Salt of the Earth is a nearly 70-year-old melodrama, and it shows--the dialogue, acting, and staging all reflect a very different story-telling sensibility, one lacking the sort of abiding aesthetic which allow musicals similarly decades-old to still work for us. So no, it's not the style of this movie that made it so good for 2022-me; it's just how damn contemporary its honest, unflinching, thoughtful engagement with complicated issues of poverty, labor, exploitation, gender politics, cultural difference, faith, inequality, racism, and more all felt to me. The story it tells is an almost entirely fictionalized tale of an actual strike at a New Mexico zinc mine, with some of the actual participants appearing in major roles in the film. Written, directed, and produced by men who had been blacklisted in Hollywood, and dimissed as communist propaganda by many when it was first released, this is a great, powerful, however melodramatic, document of women and men fighting hard--against the power of capital, and against their own weaknesses--to achieve something better.

The Seven-Per-Cent Solution was just a totally unexpected blast. Terrific, nutty, often downright hilarious yet on-the-nose characterizations (Sherlock Holmes as a paranoid, traumatized drug addict? Sigmund Freud as a manly swashbuckling hero?), complete with a bonkers, definitely politically incorrect yet entirely entrancing plot? An adventure story-slash-costume drama, with hokey (but well-intentioned!) psycho-analytics, corrupt (but absolutely proper!) European aristocrats, confused and falsely accused (yet still guilty!) English academics, and a run-away train? All that, and tennis? Sign me up!

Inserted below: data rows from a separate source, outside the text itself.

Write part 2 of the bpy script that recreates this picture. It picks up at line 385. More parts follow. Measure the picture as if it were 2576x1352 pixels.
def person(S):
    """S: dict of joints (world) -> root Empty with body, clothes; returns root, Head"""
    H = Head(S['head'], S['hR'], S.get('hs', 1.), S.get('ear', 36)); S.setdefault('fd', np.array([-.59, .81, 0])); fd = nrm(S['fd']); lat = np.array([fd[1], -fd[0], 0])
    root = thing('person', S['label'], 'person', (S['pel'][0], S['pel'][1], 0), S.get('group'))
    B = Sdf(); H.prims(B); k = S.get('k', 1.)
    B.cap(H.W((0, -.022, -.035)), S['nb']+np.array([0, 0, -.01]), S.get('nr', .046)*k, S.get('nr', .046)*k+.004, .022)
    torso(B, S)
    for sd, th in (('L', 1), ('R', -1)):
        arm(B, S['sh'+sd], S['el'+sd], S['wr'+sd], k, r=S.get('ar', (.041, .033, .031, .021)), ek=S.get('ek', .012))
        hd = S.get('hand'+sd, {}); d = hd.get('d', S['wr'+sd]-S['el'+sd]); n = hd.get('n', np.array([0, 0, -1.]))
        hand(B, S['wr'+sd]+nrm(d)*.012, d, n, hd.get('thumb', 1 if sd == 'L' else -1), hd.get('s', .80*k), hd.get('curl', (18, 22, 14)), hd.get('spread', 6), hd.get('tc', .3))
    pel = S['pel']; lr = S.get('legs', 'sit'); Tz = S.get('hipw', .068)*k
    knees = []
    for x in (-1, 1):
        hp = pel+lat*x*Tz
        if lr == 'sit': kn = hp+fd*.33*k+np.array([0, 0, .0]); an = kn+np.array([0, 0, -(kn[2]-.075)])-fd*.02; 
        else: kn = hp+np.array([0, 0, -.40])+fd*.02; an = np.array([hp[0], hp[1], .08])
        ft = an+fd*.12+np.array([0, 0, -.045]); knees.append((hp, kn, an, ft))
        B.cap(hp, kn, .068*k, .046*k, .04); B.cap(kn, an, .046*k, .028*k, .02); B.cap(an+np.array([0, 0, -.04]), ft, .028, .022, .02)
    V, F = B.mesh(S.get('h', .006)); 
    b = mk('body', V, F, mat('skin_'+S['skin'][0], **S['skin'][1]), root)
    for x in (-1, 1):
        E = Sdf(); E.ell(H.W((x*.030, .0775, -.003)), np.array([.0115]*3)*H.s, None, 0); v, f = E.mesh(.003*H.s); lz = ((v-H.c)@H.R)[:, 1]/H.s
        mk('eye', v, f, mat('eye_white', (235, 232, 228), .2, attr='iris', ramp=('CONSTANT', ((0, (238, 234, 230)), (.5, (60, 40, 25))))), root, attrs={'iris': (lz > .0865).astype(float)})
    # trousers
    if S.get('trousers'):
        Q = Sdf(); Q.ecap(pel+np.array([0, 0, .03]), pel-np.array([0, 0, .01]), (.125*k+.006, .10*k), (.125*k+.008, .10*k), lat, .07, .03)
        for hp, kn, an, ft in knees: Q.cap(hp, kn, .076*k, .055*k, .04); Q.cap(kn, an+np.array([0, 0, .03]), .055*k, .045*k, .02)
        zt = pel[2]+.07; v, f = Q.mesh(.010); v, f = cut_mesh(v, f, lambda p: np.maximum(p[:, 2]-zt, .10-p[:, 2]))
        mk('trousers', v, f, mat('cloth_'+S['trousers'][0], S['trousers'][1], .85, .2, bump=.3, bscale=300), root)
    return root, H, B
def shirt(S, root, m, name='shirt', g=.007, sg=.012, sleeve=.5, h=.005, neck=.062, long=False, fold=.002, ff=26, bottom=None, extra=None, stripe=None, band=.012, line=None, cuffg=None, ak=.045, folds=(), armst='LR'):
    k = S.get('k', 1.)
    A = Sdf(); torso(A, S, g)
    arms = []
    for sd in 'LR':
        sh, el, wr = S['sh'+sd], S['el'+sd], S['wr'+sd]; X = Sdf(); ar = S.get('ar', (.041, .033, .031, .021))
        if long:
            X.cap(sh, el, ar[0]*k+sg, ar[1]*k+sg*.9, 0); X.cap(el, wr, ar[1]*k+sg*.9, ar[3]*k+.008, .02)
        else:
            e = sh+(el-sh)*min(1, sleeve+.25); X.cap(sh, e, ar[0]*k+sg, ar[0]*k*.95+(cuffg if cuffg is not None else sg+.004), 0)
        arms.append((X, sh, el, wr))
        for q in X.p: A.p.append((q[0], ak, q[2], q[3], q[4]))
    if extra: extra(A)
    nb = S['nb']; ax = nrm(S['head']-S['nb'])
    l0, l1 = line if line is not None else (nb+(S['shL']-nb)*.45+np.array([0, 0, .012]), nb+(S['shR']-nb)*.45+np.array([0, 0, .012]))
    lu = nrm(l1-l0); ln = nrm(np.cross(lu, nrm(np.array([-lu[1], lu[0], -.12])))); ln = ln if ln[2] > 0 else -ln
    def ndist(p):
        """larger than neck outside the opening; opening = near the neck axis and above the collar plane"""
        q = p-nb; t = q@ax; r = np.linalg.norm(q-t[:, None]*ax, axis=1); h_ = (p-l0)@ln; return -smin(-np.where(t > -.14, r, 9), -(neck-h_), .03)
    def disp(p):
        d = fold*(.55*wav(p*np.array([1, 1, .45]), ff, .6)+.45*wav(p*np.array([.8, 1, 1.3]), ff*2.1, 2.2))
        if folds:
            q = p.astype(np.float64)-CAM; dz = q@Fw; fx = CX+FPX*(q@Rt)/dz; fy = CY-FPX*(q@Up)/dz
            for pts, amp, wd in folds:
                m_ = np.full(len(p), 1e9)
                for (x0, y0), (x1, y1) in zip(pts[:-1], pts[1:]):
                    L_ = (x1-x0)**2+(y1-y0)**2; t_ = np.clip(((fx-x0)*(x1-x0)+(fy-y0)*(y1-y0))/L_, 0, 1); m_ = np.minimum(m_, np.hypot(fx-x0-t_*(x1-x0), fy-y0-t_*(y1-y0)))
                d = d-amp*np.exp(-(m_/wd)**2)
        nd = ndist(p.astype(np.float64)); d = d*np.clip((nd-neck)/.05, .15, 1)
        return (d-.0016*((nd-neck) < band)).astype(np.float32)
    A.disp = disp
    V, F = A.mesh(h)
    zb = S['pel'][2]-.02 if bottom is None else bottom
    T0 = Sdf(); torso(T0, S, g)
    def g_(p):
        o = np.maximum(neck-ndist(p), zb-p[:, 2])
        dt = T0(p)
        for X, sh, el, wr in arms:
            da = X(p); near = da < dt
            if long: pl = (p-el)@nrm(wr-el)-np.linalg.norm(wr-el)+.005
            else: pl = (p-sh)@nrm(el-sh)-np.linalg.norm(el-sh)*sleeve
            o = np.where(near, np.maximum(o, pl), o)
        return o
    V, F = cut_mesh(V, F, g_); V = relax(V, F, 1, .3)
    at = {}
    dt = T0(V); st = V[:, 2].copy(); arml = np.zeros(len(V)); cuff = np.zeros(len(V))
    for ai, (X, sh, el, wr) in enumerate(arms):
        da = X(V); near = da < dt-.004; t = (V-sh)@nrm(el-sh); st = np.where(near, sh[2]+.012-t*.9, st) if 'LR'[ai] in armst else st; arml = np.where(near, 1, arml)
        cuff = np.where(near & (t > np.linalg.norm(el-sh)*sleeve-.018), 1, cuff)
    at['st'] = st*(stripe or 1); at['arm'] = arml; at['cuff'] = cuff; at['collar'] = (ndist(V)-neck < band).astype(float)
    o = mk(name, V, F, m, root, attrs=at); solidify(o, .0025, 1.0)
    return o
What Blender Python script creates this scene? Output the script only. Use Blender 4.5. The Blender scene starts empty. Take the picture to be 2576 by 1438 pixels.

Sorry folks, but this is just cinema. Complain all you want about Tom Cruise; with this film, he did everything that Tom Cruise, Inc., does best: give us fabulous stunts, a perfectly efficient plot, lots of sharp and edited-to-perfection scenes, a few moments of almost-entirely-honestly-earn sentiment (Iceman! The hero we--and he--always knew he could be!), and, yes, plenty of non-distracting but solidly landing jokes. Just in terms of movie-going, popcorn-munching delight, Top Gun: Maverick was absolutely the summer flick of the year.